At the Media Institute in Washington last week Robert McDowell, the lone Republican commissioner of the FCC, spoke out against efforts to re-impose the Fairness Doctrine.

Re-imposing the doctrine, argued McDowell, could undermine the justification for media localism and children’s TV regulations, and could be used against public radio. He noted both Democrats and Republicans have used the doctrine against their opponents.

One of the big fears of Republicans is that a reinstatement of the doctrine could undermine right-wing radio commentators, especially Rush Limbaugh, who has gained enormous power as an opponent to Democrats. Limbaugh recently created a media firestorm by saying on the air that he hoped President Obama fails in office.

The Fairness Doctrine, which was terminated by the FCC in 1987, required broadcasters to air both sides of controversial issues. McDowell warned that if the doctrine is revived, it will probably get a new name in order not to carry old baggage.

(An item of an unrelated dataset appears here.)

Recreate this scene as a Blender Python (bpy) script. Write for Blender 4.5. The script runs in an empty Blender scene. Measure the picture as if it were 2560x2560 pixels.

He suggested a new version of the doctrine could become part of initiatives with names like localism, diversity or network neutrality. “According to some, the premise of any of these initiatives is similar to the philosophical underpinnings of the doctrine: the government must keep electronic conduits of information viewpoint neutral,” he said.

McDowell suggested that a stealth version of the doctrine may already be at the FCC in the form of community advisory boards to help determine local programming. If such boards are voluntary, it would be fine, he said. But that if they are required, “Would not such a policy be akin to re-imposition of the Doctrine, albeit under a different name and sales pitch?” McDowell asked.

The Republican also said that efforts to re-impose the doctrine could stretch to cable, satellite, and even the Internet. “Certain legal commentators have suggested that a new corollary of the Doctrine should be fashioned for the Internet, on the theory that web surfers should be exposed to topics and views that they have not chosen for themselves,” adding, “I am not making this up.”

McDowell said he was hopeful that the Obama administration understands the Fairness Doctrine and will not let it be reinstated.